A discussão da autonomia do direito é permeada pelo debate sobre o seu sentido, subsistência e justificação no universo humano. É condição indispensável para o êxito efetivo da autonomia do direito um ambiente institucional que propicie o amadurecimento dos instrumentos de controle hermenêutico das decisões judiciais.
Cumpre, nesse sentido, ressaltar a importância de um constrangimento epistemológico (do qual trato em diversos livros, em especial o Dicionário de Hermenêutica) que envolva tanto o poder público quanto a formação de seus atores. Não esqueçamos das lições da história, como as tão bem lembradas por autores premiados como Bernd Rüthers, que mostrou, em seu Uma Interpretação Ilimitada, os perigos da não limitação da atuação da política na época da aurora do autoritarismo alemão que culminou no nazismo.
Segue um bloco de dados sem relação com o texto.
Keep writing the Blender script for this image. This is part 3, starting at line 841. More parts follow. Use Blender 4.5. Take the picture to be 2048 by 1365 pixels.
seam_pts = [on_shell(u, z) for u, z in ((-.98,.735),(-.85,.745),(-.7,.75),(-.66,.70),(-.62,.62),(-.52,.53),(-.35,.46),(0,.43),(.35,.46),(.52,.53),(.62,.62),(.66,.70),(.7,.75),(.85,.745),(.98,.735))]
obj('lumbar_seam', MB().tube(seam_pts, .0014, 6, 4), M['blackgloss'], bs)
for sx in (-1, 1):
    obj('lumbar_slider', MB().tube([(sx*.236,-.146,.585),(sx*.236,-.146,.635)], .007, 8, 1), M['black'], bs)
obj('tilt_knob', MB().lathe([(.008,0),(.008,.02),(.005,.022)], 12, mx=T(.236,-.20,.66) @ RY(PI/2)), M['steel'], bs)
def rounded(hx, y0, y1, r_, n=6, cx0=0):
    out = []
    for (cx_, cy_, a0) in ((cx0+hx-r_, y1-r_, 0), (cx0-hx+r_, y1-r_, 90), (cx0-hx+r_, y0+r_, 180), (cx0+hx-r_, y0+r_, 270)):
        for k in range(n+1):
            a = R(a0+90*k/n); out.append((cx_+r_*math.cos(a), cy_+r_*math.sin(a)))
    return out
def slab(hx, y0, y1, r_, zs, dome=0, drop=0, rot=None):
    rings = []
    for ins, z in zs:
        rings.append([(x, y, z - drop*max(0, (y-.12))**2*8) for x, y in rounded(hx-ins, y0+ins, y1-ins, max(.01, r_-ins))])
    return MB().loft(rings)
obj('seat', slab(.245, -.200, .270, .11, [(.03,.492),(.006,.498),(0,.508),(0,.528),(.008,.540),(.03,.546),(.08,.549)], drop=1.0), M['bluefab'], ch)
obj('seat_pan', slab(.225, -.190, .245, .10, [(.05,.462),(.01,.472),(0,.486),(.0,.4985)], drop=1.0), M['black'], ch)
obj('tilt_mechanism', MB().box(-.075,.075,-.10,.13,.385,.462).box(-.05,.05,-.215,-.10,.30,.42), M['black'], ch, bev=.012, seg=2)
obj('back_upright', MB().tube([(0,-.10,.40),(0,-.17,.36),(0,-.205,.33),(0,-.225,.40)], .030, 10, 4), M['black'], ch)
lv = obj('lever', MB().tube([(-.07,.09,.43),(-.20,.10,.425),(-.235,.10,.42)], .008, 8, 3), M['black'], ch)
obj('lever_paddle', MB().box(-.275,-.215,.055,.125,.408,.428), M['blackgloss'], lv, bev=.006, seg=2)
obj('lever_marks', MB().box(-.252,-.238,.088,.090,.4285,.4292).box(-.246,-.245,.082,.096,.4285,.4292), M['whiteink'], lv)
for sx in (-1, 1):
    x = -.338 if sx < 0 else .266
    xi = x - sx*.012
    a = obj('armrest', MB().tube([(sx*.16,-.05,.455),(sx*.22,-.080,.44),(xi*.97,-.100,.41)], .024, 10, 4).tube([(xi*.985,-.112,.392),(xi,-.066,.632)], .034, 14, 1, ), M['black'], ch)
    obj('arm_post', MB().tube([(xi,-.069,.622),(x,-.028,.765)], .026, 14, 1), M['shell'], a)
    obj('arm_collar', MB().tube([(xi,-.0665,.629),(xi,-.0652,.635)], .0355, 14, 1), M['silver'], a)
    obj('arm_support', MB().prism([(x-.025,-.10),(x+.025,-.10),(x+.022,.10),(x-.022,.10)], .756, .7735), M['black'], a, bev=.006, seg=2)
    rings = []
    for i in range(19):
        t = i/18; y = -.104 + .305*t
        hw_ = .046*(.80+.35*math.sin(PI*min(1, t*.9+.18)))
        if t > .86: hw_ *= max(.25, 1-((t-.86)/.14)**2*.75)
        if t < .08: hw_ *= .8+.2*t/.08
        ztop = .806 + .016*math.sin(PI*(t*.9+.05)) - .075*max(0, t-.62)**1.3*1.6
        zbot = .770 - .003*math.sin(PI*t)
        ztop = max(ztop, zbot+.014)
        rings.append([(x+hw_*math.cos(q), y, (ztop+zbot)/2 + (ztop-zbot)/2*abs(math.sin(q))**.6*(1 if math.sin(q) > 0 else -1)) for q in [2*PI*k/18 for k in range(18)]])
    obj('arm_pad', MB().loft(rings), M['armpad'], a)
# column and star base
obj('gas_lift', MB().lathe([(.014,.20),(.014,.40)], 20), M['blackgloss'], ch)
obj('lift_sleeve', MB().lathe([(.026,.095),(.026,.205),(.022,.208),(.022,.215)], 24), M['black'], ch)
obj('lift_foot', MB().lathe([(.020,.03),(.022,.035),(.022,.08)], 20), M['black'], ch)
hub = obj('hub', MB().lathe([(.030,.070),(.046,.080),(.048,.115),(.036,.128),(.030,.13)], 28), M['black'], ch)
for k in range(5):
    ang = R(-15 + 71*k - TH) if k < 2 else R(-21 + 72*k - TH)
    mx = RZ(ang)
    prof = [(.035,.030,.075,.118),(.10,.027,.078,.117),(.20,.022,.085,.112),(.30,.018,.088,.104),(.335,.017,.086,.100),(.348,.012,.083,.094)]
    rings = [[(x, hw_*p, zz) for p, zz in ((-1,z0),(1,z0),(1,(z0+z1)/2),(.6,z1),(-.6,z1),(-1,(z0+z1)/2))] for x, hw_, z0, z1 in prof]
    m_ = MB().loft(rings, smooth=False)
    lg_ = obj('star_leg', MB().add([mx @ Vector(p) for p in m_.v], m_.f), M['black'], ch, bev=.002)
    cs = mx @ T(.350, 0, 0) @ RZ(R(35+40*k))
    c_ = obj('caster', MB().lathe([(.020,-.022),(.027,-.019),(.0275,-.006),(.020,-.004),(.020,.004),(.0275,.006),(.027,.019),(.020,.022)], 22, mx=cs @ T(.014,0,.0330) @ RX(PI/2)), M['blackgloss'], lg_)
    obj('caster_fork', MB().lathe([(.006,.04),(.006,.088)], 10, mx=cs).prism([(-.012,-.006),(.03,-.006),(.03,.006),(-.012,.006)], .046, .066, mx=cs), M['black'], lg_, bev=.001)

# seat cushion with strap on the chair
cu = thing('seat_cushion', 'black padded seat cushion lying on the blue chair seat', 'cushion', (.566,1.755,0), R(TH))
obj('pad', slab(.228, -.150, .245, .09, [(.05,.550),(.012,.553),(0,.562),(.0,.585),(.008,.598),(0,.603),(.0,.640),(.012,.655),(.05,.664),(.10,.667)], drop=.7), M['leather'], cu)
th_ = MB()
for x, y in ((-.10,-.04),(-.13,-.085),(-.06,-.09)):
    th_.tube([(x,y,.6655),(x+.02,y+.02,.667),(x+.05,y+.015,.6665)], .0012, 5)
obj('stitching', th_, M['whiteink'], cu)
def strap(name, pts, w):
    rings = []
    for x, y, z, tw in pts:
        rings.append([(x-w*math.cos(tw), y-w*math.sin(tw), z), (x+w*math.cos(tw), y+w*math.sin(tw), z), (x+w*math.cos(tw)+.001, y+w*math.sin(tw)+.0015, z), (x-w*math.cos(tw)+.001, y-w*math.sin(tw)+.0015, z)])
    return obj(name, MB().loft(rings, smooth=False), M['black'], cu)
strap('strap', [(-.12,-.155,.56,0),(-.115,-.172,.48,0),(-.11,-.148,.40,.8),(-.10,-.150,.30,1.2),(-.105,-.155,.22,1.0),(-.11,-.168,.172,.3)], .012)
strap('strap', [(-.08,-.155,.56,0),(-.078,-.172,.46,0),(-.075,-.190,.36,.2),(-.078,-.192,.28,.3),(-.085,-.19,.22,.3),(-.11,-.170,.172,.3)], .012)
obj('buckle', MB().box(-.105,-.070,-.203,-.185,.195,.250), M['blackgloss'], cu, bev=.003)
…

Nesse contexto está também a advertência de Michael Stolleis, acerca da degeneração do direito.
Em uma palavra final, em uma “democracia aburrida”, é a política que paga pedágio ao direito — às Constituições.
Ninguém na Europa (Espanha, Alemanha, Portugal, França, Inglaterra) pensa em propor golpes ou alterações constitucionais quando surgem crises políticas ou econômicas. Trata-se de um delicioso tédio democrático.
Por aqui por muito pouco o direito (o Estado Democrático de Direito) não pagou pedágio para o autoritarismo político. E sem passagem de volta. E aqui me “faço” como que imitando o assessor de Clinton, para dizer: É a Constituição, estúpido!
Portanto, dá para vencer o arbítrio! E estabelecer uma democracia aburrida. Por enquanto, por aqui, em vez de termos uma benfazeja democracia tediosa (aburrida), temos o meme: “no Brasil ninguém morre de tédio”. E isso é ruim. O bom é que estamos sobrevivendo!